### [THE EXERCISE]
Copy each line exactly. Leave nothing out.

Start

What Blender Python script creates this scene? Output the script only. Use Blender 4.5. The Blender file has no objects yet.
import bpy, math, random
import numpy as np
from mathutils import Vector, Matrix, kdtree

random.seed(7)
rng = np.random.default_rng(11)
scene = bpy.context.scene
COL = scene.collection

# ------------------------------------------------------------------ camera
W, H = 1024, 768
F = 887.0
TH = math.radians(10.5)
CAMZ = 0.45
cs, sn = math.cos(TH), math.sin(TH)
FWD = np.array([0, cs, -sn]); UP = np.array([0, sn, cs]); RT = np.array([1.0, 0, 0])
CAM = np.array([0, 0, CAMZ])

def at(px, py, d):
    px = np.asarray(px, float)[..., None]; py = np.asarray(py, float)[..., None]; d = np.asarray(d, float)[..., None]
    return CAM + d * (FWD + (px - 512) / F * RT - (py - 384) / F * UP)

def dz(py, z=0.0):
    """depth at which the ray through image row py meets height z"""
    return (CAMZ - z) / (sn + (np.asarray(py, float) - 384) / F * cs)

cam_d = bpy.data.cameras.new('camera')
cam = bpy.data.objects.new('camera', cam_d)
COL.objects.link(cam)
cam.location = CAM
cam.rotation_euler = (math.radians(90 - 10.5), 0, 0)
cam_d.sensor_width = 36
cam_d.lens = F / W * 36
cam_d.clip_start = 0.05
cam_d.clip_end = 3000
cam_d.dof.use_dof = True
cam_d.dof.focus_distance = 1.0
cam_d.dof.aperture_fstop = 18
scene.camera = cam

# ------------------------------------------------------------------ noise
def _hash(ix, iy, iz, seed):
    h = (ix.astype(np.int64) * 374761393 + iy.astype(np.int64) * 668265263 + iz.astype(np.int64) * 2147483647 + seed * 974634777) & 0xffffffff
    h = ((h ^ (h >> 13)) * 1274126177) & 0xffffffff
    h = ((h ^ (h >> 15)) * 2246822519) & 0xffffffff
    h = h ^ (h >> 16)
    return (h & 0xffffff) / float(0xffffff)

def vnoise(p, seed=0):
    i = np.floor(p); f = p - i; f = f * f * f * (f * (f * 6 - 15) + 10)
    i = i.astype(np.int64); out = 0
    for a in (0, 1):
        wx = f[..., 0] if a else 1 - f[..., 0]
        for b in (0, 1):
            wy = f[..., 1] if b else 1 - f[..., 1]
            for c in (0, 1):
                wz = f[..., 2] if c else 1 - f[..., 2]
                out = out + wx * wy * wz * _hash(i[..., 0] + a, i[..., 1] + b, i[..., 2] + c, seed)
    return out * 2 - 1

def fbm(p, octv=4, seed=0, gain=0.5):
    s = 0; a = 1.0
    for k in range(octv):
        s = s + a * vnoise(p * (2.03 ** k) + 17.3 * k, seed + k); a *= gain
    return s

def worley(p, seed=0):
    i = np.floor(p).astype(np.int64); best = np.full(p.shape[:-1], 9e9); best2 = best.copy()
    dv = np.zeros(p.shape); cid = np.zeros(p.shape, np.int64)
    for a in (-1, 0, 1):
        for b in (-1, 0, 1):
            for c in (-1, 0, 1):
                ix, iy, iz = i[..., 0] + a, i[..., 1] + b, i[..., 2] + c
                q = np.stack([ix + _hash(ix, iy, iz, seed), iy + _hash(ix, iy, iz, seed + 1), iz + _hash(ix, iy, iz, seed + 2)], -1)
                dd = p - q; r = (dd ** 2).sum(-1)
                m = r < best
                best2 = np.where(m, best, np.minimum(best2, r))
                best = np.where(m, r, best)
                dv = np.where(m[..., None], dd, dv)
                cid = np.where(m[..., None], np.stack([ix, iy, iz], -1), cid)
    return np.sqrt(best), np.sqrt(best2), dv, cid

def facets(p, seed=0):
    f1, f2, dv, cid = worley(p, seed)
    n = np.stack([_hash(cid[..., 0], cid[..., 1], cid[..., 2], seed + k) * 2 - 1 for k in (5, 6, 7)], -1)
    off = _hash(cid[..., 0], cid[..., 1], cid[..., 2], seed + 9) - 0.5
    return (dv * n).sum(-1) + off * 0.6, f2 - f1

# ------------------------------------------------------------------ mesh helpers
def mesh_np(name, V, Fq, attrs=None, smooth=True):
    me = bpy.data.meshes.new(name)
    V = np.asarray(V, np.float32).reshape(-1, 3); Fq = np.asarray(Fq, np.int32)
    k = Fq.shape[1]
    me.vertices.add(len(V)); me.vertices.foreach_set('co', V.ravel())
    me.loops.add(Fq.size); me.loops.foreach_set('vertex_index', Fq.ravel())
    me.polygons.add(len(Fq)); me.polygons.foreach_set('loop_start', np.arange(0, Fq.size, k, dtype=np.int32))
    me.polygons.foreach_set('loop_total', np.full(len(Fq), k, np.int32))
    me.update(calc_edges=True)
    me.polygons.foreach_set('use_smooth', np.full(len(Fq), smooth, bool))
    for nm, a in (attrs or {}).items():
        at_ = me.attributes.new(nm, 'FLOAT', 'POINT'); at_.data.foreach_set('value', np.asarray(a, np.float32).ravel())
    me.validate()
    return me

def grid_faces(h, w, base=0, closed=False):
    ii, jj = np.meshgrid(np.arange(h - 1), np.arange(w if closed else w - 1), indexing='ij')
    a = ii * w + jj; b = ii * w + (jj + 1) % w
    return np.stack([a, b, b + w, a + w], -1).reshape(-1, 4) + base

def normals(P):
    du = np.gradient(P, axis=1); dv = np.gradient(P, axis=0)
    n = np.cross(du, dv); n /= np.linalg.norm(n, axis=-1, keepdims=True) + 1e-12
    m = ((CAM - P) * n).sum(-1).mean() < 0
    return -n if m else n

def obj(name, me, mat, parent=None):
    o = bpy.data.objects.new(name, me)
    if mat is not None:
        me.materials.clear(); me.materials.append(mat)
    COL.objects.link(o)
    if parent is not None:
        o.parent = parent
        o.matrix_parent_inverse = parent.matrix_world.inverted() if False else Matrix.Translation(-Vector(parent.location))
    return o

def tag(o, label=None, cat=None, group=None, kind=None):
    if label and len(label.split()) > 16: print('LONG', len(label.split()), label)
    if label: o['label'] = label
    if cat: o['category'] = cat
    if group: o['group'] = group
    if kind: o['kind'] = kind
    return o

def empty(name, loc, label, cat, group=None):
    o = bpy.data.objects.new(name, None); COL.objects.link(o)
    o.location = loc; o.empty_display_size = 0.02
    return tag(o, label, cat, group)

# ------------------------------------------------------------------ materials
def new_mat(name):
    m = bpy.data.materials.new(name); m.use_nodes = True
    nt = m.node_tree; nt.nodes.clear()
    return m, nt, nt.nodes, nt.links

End

### [REPLY]
What Blender Python script creates this scene? Output the script only. Use Blender 4.5. The Blender file has no objects yet.
import bpy, math, random
import numpy as np
from mathutils import Vector, Matrix, kdtree

random.seed(7)
rng = np.random.default_rng(11)
scene = bpy.context.scene
COL = scene.collection

# ------------------------------------------------------------------ camera
W, H = 1024, 768
F = 887.0
TH = math.radians(10.5)
CAMZ = 0.45
cs, sn = math.cos(TH), math.sin(TH)
FWD = np.array([0, cs, -sn]); UP = np.array([0, sn, cs]); RT = np.array([1.0, 0, 0])
CAM = np.array([0, 0, CAMZ])

def at(px, py, d):
    px = np.asarray(px, float)[..., None]; py = np.asarray(py, float)[..., None]; d = np.asarray(d, float)[..., None]
    return CAM + d * (FWD + (px - 512) / F * RT - (py - 384) / F * UP)

def dz(py, z=0.0):
    """depth at which the ray through image row py meets height z"""
    return (CAMZ - z) / (sn + (np.asarray(py, float) - 384) / F * cs)

cam_d = bpy.data.cameras.new('camera')
cam = bpy.data.objects.new('camera', cam_d)
COL.objects.link(cam)
cam.location = CAM
cam.rotation_euler = (math.radians(90 - 10.5), 0, 0)
cam_d.sensor_width = 36
cam_d.lens = F / W * 36
cam_d.clip_start = 0.05
cam_d.clip_end = 3000
cam_d.dof.use_dof = True
cam_d.dof.focus_distance = 1.0
cam_d.dof.aperture_fstop = 18
scene.camera = cam

# ------------------------------------------------------------------ noise
def _hash(ix, iy, iz, seed):
    h = (ix.astype(np.int64) * 374761393 + iy.astype(np.int64) * 668265263 + iz.astype(np.int64) * 2147483647 + seed * 974634777) & 0xffffffff
    h = ((h ^ (h >> 13)) * 1274126177) & 0xffffffff
    h = ((h ^ (h >> 15)) * 2246822519) & 0xffffffff
    h = h ^ (h >> 16)
    return (h & 0xffffff) / float(0xffffff)

def vnoise(p, seed=0):
    i = np.floor(p); f = p - i; f = f * f * f * (f * (f * 6 - 15) + 10)
    i = i.astype(np.int64); out = 0
    for a in (0, 1):
        wx = f[..., 0] if a else 1 - f[..., 0]
        for b in (0, 1):
            wy = f[..., 1] if b else 1 - f[..., 1]
            for c in (0, 1):
                wz = f[..., 2] if c else 1 - f[..., 2]
                out = out + wx * wy * wz * _hash(i[..., 0] + a, i[..., 1] + b, i[..., 2] + c, seed)
    return out * 2 - 1

def fbm(p, octv=4, seed=0, gain=0.5):
    s = 0; a = 1.0
    for k in range(octv):
        s = s + a * vnoise(p * (2.03 ** k) + 17.3 * k, seed + k); a *= gain
    return s

def worley(p, seed=0):
    i = np.floor(p).astype(np.int64); best = np.full(p.shape[:-1], 9e9); best2 = best.copy()
    dv = np.zeros(p.shape); cid = np.zeros(p.shape, np.int64)
    for a in (-1, 0, 1):
        for b in (-1, 0, 1):
            for c in (-1, 0, 1):
                ix, iy, iz = i[..., 0] + a, i[..., 1] + b, i[..., 2] + c
                q = np.stack([ix + _hash(ix, iy, iz, seed), iy + _hash(ix, iy, iz, seed + 1), iz + _hash(ix, iy, iz, seed + 2)], -1)
                dd = p - q; r = (dd ** 2).sum(-1)
                m = r < best
                best2 = np.where(m, best, np.minimum(best2, r))
                best = np.where(m, r, best)
                dv = np.where(m[..., None], dd, dv)
                cid = np.where(m[..., None], np.stack([ix, iy, iz], -1), cid)
    return np.sqrt(best), np.sqrt(best2), dv, cid

def facets(p, seed=0):
    f1, f2, dv, cid = worley(p, seed)
    n = np.stack([_hash(cid[..., 0], cid[..., 1], cid[..., 2], seed + k) * 2 - 1 for k in (5, 6, 7)], -1)
    off = _hash(cid[..., 0], cid[..., 1], cid[..., 2], seed + 9) - 0.5
    return (dv * n).sum(-1) + off * 0.6, f2 - f1

# ------------------------------------------------------------------ mesh helpers
def mesh_np(name, V, Fq, attrs=None, smooth=True):
    me = bpy.data.meshes.new(name)
    V = np.asarray(V, np.float32).reshape(-1, 3); Fq = np.asarray(Fq, np.int32)
    k = Fq.shape[1]
    me.vertices.add(len(V)); me.vertices.foreach_set('co', V.ravel())
    me.loops.add(Fq.size); me.loops.foreach_set('vertex_index', Fq.ravel())
    me.polygons.add(len(Fq)); me.polygons.foreach_set('loop_start', np.arange(0, Fq.size, k, dtype=np.int32))
    me.polygons.foreach_set('loop_total', np.full(len(Fq), k, np.int32))
    me.update(calc_edges=True)
    me.polygons.foreach_set('use_smooth', np.full(len(Fq), smooth, bool))
    for nm, a in (attrs or {}).items():
        at_ = me.attributes.new(nm, 'FLOAT', 'POINT'); at_.data.foreach_set('value', np.asarray(a, np.float32).ravel())
    me.validate()
    return me

def grid_faces(h, w, base=0, closed=False):
    ii, jj = np.meshgrid(np.arange(h - 1), np.arange(w if closed else w - 1), indexing='ij')
    a = ii * w + jj; b = ii * w + (jj + 1) % w
    return np.stack([a, b, b + w, a + w], -1).reshape(-1, 4) + base

def normals(P):
    du = np.gradient(P, axis=1); dv = np.gradient(P, axis=0)
    n = np.cross(du, dv); n /= np.linalg.norm(n, axis=-1, keepdims=True) + 1e-12
    m = ((CAM - P) * n).sum(-1).mean() < 0
    return -n if m else n

def obj(name, me, mat, parent=None):
    o = bpy.data.objects.new(name, me)
    if mat is not None:
        me.materials.clear(); me.materials.append(mat)
    COL.objects.link(o)
    if parent is not None:
        o.parent = parent
        o.matrix_parent_inverse = parent.matrix_world.inverted() if False else Matrix.Translation(-Vector(parent.location))
    return o

def tag(o, label=None, cat=None, group=None, kind=None):
    if label and len(label.split()) > 16: print('LONG', len(label.split()), label)
    if label: o['label'] = label
    if cat: o['category'] = cat
    if group: o['group'] = group
    if kind: o['kind'] = kind
    return o

def empty(name, loc, label, cat, group=None):
    o = bpy.data.objects.new(name, None); COL.objects.link(o)
    o.location = loc; o.empty_display_size = 0.02
    return tag(o, label, cat, group)

# ------------------------------------------------------------------ materials
def new_mat(name):
    m = bpy.data.materials.new(name); m.use_nodes = True
    nt = m.node_tree; nt.nodes.clear()
    return m, nt, nt.nodes, nt.links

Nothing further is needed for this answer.